1970年代初頭、南米ベネズエラから世界へ向けて放たれた、鮮烈で新しい音楽の波がありました。
その名は「オンダ・ヌエバ(Onda Nueva - 新しい波)」。その創始者である音楽家アルデマーロ・ロメロが、コロンビア・レコードからリリースしたアルバムです。
Aldemaro Romero and His Onda Nueda
Columbia - KC 31253

アルデマーロ・ロメロはクラシックの素養を持ちながら、ジャズやラテン音楽など多様なジャンルで活躍したベネズエラの国民的英雄でした。
彼は1968年、自国の伝統的な3拍子の舞曲「ホローポ (Joropo)」を、ピアノ、ベース、ドラムというジャズの基本編成と、ボサノヴァの洗練されたハーモニーを用いて再構築するという、画期的な試みに成功します。これが「オンダ・ヌエバ」の誕生です。
この新しいサウンドは、国際的なムーブメントへと発展していきました。
本作は、まさにその国際的な注目の高まりの中で制作された、世界市場、特にアメリカを意識した戦略的な一枚です。特筆すべきは、プロデューサーにマイルス・デイヴィス (Miles Davis) の「カインド・オブ・ブルー」やデイヴ・ブルーベック (Dave Brubeck) の「タイム・アウト」を手掛けた伝説のプロデューサー、テオ・マセロ (Teo Macero) を迎えている点でしょう。
収録曲も「It's Impossible (Somos Novios)」や「And Still I Love Her (Carretera)」など、英語詞の楽曲が中心です。

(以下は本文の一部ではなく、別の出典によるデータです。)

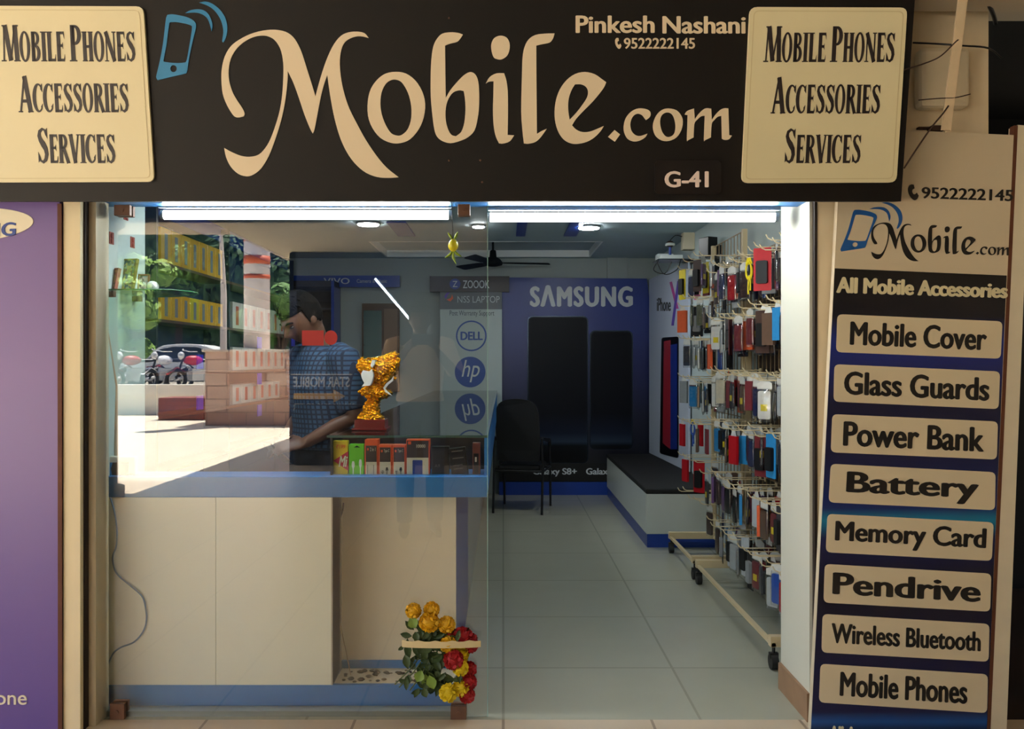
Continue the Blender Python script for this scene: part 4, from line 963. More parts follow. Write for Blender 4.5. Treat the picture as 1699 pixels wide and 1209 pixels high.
# --- customer bench along the right wall
by0, by1, bx0 = 6.59, 9.10, 1.118; bz = 0.447
bn = thing('bench', ((bx0+XR)/2, (by0+by1)/2, 0), 'long white bench with black cushion top and blue plinth by the right wall', 'bench')
put('body', MB().box(bx0, XR-0.002, by0, by1, 0.105, bz-0.03), mat('bench_white', (200,206,200), 0.35, var=0.05), bn, bevel=0.003)
put('plinth', MB().box(bx0+0.006, XR-0.002, by0+0.006, by1, 0.0, 0.105), m_bluedk, bn)
put('cushion', MB().box(bx0-0.004, XR-0.002, by0-0.004, by1, bz-0.03, bz+0.012), m_matblack, bn, bevel=0.01)

# --- black visitor chair in front of the poster wall
chx, chy = 0.19, 8.3
chr_ = thing('visitor_chair', (chx, chy, 0), 'black armchair standing between the display case and the poster wall', 'chair')
def chpart(name, mb, m, **k):
    o = put(name, mb, m, None, **k); o.parent = chr_
    return o
chpart('seat', MB().box(-0.24,0.24,-0.24,0.22,0.40,0.46), m_matblack, bevel=0.02)
back = MB()
prof = [(-0.235,0.50),(0.235,0.50),(0.245,0.80),(0.235,0.98),(0.17,1.07),(0.0,1.10),(-0.17,1.07),(-0.235,0.98),(-0.245,0.80)]
back.prism(smooth_poly(prof,3,60), 'y', 0.20, 0.25)
back.v = [(x, y+(z-0.5)*0.22-0.25*x*x, z) for x, y, z in back.v]
chpart('backrest', back, m_matblack)
for sx in (-1, 1):
    chpart('armrest', MB().loft([(sx*0.27,0.27,0.72),(sx*0.28,0.05,0.69),(sx*0.28,-0.2,0.67),(sx*0.27,-0.25,0.62)], [(0.022,0.016)]*4, 10), m_black)
    chpart('leg', MB().tube([(sx*0.27,-0.25,0.63),(sx*0.275,-0.27,0.40),(sx*0.275,-0.29,0.0)], 0.014, 10), m_black)
    chpart('leg', MB().tube([(sx*0.27,0.27,0.72),(sx*0.275,0.25,0.40),(sx*0.275,0.30,0.0)], 0.014, 10), m_black)
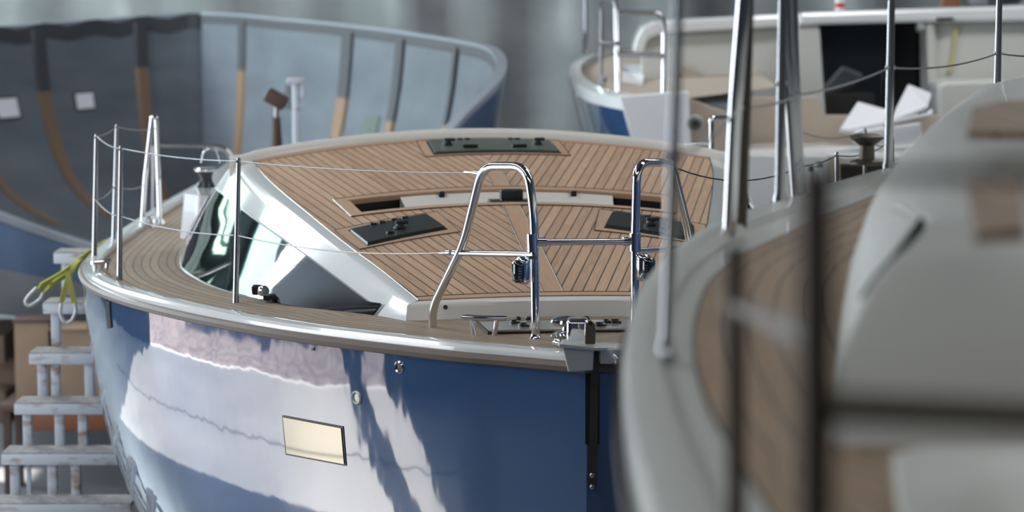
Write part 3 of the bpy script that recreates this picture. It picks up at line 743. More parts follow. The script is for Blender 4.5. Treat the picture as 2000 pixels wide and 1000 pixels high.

洗練された都会的な響きと、南米大陸の風を感じさせる独特の浮遊感が特徴的です。便宜上、ソフトロックのカテゴリーに入れていますが、ボサノヴァとかラテン要素を上手く取り込みつつ、あくまでも軽くまとめている印象です。
今聴くと、ちょっとあざとい気もします。
CDは裏ジャケが、レコードのジャケットになっています。
ブリザ・ブラジレイラの同シリーズは、他にも同じように正面が小さいジャケで、裏面にオリジナルを配した作品がいくつかあります。この配置の趣旨が分かりませんが、内容は素晴らしい物ばかりです。